"Je ne passe pas l’éponge, je n’oublie pas"
Ils sont forts, les mots de Juliette Binoche. L'actrice Césarisée, légende du cinéma français, sera la future présidente du Festival de Cannes. Elle profite de ce prestige pour accorder d'autant plus de résonnance à ses engagements intimes et politiques. Comme sa prise de position en faveur du mouvement #MeToo, par exemple.
Quitte à égratigner des légendes ?
Dans le domaine du "déboulonnons nos idoles", la comédienne rappelle des faits et privilégie une prose acerbe l'espace d'une interview accordée à Madame Figaro. Ainsi se confronte-t-il à l'icône de la Nouvelle Vague : Jean-Luc Godard. Quitte à dire sur JLG ce qui n'a jamais été énoncé auparavant...

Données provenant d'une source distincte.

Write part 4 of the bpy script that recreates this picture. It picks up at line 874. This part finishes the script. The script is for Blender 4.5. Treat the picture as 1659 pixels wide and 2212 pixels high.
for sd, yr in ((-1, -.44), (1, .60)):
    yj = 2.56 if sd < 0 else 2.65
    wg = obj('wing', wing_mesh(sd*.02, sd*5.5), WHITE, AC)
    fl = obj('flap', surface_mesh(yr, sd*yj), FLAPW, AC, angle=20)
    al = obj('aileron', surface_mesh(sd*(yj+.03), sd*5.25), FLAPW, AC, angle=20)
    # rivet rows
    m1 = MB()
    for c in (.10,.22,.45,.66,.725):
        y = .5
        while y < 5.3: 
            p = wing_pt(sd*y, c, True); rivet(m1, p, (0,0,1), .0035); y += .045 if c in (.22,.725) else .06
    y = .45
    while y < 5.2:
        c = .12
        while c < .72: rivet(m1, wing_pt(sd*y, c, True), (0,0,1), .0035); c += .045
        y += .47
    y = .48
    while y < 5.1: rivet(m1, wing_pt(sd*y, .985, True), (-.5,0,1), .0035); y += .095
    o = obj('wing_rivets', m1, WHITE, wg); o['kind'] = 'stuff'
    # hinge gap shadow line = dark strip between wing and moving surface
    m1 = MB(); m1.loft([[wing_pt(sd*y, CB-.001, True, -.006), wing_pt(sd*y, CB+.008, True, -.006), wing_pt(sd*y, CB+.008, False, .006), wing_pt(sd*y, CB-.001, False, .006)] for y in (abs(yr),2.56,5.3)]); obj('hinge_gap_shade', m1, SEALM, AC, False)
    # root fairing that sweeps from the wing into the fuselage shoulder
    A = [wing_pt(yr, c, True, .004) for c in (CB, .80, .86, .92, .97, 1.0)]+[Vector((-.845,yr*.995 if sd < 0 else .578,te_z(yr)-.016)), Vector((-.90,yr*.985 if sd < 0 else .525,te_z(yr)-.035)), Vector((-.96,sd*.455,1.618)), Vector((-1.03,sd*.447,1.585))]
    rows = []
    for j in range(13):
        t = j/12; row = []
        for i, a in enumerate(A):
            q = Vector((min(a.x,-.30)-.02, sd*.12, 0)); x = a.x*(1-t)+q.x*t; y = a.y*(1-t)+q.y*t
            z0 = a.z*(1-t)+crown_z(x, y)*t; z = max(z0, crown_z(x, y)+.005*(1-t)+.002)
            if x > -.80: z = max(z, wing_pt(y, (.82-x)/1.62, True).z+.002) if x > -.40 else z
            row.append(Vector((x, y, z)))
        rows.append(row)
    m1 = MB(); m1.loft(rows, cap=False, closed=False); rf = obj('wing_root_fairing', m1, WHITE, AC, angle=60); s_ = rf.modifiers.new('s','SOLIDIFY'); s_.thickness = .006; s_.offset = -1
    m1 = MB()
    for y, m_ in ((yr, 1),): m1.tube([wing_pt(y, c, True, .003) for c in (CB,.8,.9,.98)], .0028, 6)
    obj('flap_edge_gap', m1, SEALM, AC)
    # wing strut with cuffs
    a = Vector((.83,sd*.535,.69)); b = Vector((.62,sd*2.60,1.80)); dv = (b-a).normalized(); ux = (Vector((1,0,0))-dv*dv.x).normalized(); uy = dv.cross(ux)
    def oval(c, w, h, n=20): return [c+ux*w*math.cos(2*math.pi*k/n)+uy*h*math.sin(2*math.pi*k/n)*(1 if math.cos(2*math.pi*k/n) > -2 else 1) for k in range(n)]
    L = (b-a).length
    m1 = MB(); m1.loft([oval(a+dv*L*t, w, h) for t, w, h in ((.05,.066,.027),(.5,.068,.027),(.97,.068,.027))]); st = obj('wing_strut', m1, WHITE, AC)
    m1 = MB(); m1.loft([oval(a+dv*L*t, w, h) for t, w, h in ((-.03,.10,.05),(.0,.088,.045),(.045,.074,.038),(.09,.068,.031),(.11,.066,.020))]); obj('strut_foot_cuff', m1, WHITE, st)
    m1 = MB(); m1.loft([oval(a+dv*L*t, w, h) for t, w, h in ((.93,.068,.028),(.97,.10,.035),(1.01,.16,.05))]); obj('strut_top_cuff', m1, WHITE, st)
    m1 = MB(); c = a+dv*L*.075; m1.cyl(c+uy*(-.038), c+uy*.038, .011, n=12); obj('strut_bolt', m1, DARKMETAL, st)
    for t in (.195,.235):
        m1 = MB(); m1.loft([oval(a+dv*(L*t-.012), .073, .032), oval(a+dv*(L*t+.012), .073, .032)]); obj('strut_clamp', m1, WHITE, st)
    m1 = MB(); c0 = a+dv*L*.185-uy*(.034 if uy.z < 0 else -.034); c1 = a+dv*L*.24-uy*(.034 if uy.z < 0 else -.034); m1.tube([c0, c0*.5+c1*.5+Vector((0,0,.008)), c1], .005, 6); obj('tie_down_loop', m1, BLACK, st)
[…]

Jean-Luc Godard, cinéaste toxique ?
La comédienne dénonce : "On apprend des coups bas, des machismes. Les premiers castings, avec Godard par exemple, c’était difficile. On était matées. Ces scènes nues, les demandes… parfois les agressions. Cette espèce d’abus… mais qui n’avait pas le masque de l’abus".
La représentation des femmes, et des actrices, dans le cinéma de Jean-Luc Godard, est un débat qui fut particulièrement mis en lumière lors de l'annonce de la disparition du metteur en scène. Ses relations avec ses comédiennes, et ex compagnes, son regard volontiers sexualisant portée sur ses interprètes féminines, le sexisme de certaines de ses célèbres tirades.
La Nouvelle Vague, entre Truffaut et JLG, a-t-elle institué un point de vue particulièrement masculin, si ce n'est machiste, sur des femmes aux incarnations pourtant légendaires - Deneuve, Bardot, Huppert, Adjani ? A l'heure des discussions critiques sur la manière dont la domination masculine va jusqu'à investir les plateaux de tournage, l'interrogation semble nécessaire.
Et la remise en question avec elle ?
Pour ce faire, nombreuses sont les personnalités à briser le silence.
Et Binoche de poursuivre avec gravité : "Maintenant, ça change depuis que la parole s’est libérée. Il faut savoir dire ce que l’on pense. Mais ça m’est arrivé encore, il y a trois ou quatre ans, de me sentir maltraitée par un acteur sur un plateau. J’ai mis du temps à le voir, mais une fois que j’ai vu toute la manipulation, le machisme, j’ai résisté, mais ce tournage a été extrêmement pénible. Ce manège qui faisait tout pour paraître «normal», mais qui ne l’était pas. Les réalisateurs pensaient qu’il était de leur devoir d’oser aller dans les zones taboues, les troubles du désir. Je ne savais pas que je pouvais dire non".
"Il y a une résistance à avoir, en tant qu’artiste. Moi, je tiens cette position qui veut qu’un acteur-trice est un artiste. Donc il doit savoir dire non si quelque chose ne lui plaît pas. On peut toujours proposer de transformer les choses. On n’est pas juste une pâte à modeler. Certains cinéastes pensent que les acteurs sont leur instrument. L’objet de leur désir. On n’est l’objet de rien du tout"
Et Juliette Binoche de conclure, introspective : " Mais la vie est plus forte et je n’aime pas ressasser".